Since 1987, average SAT verbal and math scores for Kamehameha seniors have been at or above the national average and well above the Hawaii average.


Lindsey: "Many Kamehameha Schools sixth-graders score lower than DOE and other private school students on the Kamehameha Schools seventh-grade admissions test. In 1995, 38 Kamehameha sixth-graders could not pass the test to continue to the seventh grade."

Chun: Students admitted via the lottery system since it began in 1979 entered with varying abilities, so could not fairly compete with the best and brightest from outside schools applying as seventh-graders to Kamehameha.

Kamehameha Elementary students, however, on average fared better than non-Kamehameha students applying to the seventh grade. On average, one in three and, later, one in two Kamehameha sixth-graders were accepted, compared to one in seven non-Kamehameha students. In 1995 the KSBE trustees decided to admit all Kamehameha sixth-graders.

Scores recently released for the first group of competitively admitted sixth-graders applying to the seventh grade showed average scores in the 86, or "above average," percentile, said Kathleen Kukea, coordinator of curriculum and instruction for the secondary schools. Last year lottery students scored in the 60 percentile.

"Did the program turn around overnight?" said Kukea. "No, it's a different population of kids."


Lindsey: "Kamehameha Schools releases 80 to 100 students each school year -- many who cannot meet academic requirements and are let go rather than given remedial help."

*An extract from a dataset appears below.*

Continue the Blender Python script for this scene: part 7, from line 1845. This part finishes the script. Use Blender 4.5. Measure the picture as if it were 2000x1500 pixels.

Chun: Students leave Kamehameha for varied reasons and are never summarily dismissed for academic reasons.

Of the 89 who left in the 1995-96 school year, 48 left at their parents' request, 12 of those for academic reasons. Forty-one were released by the school: three for academic problems; 38 for disciplinary problems, mainly violations of the school's zero-tolerance policy on theft and drugs and alcohol.

The school makes "every effort" to assist failing students before releasing them for academic reasons. Steps include remedial courses with smaller class sizes; earlier identification of and help for students having difficulties; requiring study hall during free periods; mandatory tutorial sessions; parent conferences; and assigning teachers or "senior sponsors" to a senior at risk of not graduating.


Lindsey: "More than 30 graduates from the Class of 1997 can barely read, based on results of the 1997 SAT 9."

Chun: Of 442 students, 31 received "below average" reading comprehension scores, but the scores do not accurately depict actual skill. There was no correlation between the scores received on the SAT 9 and their grade point averages or College Board scores. Teachers who helped with the testing noted the students seemed to be "fooling around."

Retesting of juniors and seniors who scored average to below average showed "remarkable improvement" after taking the test more seriously. Only three of 61 retested in reading scored below average, and only one of 23 retested in math scored below average.